> **Aim**
Using the records that appear below, write out exactly the lines from the one with "Continue the Blender Python script for this scene: part 3, from" through the one with "of the roof')", keeping both end lines.
— START Record list —
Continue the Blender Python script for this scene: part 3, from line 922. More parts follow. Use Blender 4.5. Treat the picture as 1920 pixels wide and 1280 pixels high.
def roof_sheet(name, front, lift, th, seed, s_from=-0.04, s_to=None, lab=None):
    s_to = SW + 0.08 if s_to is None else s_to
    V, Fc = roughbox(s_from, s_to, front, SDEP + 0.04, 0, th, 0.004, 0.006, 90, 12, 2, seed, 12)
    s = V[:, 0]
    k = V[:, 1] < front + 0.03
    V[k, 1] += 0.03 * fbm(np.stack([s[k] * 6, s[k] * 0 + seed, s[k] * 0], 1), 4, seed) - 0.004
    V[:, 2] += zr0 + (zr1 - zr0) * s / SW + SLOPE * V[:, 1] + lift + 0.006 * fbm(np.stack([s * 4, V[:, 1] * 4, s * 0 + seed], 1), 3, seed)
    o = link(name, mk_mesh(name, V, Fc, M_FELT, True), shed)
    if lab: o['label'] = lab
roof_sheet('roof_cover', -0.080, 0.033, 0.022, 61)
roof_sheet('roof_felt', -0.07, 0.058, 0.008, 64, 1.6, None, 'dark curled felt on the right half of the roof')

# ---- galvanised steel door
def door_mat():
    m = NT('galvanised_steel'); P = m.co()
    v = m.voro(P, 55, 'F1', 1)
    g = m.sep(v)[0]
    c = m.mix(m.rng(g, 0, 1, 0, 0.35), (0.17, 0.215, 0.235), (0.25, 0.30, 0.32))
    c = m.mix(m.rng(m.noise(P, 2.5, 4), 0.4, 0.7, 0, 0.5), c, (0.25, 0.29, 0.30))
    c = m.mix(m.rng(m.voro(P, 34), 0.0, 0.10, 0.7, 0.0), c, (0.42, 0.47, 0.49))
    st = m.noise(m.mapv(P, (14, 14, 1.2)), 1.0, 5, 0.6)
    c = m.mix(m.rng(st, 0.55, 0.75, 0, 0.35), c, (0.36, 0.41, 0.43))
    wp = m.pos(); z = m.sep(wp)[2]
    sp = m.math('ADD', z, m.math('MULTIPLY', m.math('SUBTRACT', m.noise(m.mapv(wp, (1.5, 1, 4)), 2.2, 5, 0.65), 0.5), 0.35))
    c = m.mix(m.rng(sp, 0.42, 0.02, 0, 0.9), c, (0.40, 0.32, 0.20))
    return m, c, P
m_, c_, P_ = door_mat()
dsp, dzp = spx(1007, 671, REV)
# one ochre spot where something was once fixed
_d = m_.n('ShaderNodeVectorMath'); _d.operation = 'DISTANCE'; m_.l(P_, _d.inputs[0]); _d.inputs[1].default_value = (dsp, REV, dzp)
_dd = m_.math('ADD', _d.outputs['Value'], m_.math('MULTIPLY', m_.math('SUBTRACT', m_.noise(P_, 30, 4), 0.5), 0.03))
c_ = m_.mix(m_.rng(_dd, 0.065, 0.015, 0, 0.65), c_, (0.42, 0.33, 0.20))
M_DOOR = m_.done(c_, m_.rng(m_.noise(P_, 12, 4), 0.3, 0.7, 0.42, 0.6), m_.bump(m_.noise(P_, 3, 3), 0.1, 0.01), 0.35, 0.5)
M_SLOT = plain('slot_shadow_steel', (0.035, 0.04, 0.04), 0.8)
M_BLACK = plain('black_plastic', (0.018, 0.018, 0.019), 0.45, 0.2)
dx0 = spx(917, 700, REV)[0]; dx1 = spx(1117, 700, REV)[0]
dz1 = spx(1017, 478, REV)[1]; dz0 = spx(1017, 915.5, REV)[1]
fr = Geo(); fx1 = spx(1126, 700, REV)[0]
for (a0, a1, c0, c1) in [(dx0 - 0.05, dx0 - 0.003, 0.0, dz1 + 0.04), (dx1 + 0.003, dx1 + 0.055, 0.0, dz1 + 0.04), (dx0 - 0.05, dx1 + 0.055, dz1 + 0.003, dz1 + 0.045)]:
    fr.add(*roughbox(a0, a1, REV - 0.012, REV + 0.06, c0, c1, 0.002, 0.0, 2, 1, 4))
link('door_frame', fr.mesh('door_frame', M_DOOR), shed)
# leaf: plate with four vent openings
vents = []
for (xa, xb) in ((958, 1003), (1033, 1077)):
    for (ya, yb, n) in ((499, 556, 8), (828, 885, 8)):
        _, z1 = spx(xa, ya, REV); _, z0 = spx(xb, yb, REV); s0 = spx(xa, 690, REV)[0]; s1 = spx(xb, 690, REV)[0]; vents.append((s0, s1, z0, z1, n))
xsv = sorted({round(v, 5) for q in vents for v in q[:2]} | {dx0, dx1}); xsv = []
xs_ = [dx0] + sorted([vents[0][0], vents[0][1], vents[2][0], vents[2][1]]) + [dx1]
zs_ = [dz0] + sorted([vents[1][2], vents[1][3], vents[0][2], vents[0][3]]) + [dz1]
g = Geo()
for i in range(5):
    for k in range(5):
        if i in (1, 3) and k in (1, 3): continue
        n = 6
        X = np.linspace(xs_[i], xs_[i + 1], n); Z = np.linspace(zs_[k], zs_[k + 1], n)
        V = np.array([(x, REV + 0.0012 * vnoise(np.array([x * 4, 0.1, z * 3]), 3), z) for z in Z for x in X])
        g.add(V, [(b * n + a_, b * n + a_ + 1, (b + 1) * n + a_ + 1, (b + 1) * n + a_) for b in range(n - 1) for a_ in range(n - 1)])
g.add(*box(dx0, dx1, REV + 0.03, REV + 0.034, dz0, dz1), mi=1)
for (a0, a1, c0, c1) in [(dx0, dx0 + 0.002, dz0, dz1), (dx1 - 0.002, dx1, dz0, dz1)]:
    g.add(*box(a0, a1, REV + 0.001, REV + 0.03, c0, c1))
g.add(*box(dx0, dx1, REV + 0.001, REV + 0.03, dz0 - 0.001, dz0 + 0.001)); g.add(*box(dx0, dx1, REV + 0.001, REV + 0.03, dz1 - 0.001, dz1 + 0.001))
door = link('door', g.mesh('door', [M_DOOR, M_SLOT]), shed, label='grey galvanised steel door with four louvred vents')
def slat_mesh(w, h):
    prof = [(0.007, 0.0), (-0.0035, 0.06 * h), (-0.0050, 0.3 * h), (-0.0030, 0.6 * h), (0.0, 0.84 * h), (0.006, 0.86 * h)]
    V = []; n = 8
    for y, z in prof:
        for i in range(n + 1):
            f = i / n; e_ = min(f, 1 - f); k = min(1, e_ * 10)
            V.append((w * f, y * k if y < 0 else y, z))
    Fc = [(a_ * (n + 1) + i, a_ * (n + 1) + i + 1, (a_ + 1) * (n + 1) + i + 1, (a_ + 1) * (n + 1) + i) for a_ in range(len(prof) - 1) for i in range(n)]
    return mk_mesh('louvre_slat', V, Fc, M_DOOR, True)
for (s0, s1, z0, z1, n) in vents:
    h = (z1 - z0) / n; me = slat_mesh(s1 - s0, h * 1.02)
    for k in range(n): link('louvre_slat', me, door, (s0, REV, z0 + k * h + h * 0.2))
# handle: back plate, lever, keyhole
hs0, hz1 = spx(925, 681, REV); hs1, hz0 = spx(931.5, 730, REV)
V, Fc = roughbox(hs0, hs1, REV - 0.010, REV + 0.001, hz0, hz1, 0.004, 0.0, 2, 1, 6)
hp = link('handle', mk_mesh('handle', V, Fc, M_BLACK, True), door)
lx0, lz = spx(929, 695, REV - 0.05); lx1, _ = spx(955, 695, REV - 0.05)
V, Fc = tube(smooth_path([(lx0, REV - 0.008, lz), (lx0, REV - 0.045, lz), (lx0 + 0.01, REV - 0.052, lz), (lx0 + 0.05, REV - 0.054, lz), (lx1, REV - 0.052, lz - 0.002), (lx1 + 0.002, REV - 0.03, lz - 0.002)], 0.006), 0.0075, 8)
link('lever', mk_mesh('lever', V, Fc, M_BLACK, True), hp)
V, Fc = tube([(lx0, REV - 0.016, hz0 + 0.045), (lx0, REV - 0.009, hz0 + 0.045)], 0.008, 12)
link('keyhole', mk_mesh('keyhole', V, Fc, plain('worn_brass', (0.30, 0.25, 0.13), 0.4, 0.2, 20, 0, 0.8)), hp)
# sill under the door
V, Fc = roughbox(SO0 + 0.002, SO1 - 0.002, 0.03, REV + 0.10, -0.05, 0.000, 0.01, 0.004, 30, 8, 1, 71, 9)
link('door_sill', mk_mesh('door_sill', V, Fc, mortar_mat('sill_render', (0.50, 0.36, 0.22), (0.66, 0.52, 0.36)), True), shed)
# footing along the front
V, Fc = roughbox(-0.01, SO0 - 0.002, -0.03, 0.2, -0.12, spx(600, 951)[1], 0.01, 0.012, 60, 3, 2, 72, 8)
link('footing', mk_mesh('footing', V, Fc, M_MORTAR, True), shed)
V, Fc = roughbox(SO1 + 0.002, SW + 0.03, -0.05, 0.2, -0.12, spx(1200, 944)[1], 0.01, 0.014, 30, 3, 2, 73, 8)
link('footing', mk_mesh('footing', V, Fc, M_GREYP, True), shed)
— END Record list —
— START Record list —
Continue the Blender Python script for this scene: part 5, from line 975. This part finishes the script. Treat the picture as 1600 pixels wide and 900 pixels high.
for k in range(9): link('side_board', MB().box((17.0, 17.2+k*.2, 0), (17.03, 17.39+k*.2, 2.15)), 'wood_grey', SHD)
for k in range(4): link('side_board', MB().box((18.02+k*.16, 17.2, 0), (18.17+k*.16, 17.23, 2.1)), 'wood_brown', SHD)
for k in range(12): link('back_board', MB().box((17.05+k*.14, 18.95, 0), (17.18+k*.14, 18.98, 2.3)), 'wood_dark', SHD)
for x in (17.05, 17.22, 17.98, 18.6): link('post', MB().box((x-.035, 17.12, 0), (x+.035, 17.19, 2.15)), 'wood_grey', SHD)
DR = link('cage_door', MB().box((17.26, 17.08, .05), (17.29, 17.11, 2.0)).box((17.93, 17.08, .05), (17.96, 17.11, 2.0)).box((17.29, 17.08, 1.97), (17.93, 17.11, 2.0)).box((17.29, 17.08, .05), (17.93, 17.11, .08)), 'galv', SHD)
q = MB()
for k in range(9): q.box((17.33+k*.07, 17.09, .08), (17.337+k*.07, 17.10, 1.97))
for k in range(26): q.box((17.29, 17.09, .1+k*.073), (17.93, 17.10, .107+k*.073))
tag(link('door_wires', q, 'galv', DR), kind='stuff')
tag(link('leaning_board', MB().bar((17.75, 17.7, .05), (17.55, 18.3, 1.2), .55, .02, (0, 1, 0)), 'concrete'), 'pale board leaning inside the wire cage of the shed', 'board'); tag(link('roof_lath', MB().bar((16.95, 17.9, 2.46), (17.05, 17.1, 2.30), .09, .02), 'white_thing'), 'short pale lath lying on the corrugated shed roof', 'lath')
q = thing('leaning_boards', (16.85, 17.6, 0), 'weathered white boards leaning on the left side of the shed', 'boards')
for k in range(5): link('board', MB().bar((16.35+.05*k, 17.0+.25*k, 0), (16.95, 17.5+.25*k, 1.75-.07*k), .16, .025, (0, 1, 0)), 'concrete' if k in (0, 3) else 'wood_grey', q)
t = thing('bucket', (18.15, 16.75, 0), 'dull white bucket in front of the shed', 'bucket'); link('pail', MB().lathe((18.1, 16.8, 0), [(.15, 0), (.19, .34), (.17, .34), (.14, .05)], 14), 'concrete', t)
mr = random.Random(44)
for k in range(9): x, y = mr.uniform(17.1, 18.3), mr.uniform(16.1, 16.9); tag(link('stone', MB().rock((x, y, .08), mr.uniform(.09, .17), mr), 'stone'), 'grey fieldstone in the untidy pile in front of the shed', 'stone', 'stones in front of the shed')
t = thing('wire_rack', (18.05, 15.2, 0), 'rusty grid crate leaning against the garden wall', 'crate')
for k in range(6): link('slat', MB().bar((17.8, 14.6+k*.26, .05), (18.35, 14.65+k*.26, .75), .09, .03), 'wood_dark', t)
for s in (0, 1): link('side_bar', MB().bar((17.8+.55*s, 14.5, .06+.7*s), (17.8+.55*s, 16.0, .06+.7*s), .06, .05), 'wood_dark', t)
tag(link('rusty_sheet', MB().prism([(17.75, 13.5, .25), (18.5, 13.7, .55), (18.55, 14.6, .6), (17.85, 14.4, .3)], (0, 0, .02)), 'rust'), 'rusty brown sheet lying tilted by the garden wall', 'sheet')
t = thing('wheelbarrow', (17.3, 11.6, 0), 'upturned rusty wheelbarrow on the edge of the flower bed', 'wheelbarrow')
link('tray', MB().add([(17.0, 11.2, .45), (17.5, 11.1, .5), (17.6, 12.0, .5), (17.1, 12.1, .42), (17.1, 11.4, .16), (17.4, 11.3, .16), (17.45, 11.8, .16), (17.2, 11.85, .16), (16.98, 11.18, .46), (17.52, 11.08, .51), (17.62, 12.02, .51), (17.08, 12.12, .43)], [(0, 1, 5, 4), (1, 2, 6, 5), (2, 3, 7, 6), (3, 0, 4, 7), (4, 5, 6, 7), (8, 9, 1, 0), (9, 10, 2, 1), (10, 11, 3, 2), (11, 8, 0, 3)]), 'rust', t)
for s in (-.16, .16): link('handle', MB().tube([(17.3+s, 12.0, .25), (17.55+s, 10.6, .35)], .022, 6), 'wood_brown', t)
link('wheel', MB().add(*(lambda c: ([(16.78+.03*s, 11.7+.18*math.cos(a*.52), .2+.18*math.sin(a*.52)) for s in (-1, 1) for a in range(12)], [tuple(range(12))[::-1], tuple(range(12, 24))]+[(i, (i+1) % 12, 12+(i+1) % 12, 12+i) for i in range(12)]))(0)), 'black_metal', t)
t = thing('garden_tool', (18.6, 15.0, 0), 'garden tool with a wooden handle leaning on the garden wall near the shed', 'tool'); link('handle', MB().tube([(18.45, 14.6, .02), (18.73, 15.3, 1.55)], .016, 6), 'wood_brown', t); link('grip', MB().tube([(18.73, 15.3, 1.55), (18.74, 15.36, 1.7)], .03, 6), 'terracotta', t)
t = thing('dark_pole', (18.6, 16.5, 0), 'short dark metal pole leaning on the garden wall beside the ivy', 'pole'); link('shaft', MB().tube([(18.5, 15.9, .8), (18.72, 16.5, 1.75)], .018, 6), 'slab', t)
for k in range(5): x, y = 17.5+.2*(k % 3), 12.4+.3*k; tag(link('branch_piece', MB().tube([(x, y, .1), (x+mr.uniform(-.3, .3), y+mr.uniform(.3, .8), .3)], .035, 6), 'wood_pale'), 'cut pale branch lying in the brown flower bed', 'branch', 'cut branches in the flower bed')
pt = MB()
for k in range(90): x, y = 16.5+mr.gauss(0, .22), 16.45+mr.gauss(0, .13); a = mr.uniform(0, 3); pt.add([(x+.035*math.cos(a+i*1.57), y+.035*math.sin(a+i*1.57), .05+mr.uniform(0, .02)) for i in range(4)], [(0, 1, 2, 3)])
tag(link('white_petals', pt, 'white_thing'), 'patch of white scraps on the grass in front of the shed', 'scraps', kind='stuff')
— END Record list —
> **Exercise solution**
Continue the Blender Python script for this scene: part 3, from line 922. More parts follow. Use Blender 4.5. Treat the picture as 1920 pixels wide and 1280 pixels high.
def roof_sheet(name, front, lift, th, seed, s_from=-0.04, s_to=None, lab=None):
    s_to = SW + 0.08 if s_to is None else s_to
    V, Fc = roughbox(s_from, s_to, front, SDEP + 0.04, 0, th, 0.004, 0.006, 90, 12, 2, seed, 12)
    s = V[:, 0]
    k = V[:, 1] < front + 0.03
    V[k, 1] += 0.03 * fbm(np.stack([s[k] * 6, s[k] * 0 + seed, s[k] * 0], 1), 4, seed) - 0.004
    V[:, 2] += zr0 + (zr1 - zr0) * s / SW + SLOPE * V[:, 1] + lift + 0.006 * fbm(np.stack([s * 4, V[:, 1] * 4, s * 0 + seed], 1), 3, seed)
    o = link(name, mk_mesh(name, V, Fc, M_FELT, True), shed)
    if lab: o['label'] = lab
roof_sheet('roof_cover', -0.080, 0.033, 0.022, 61)
roof_sheet('roof_felt', -0.07, 0.058, 0.008, 64, 1.6, None, 'dark curled felt on the right half of the roof')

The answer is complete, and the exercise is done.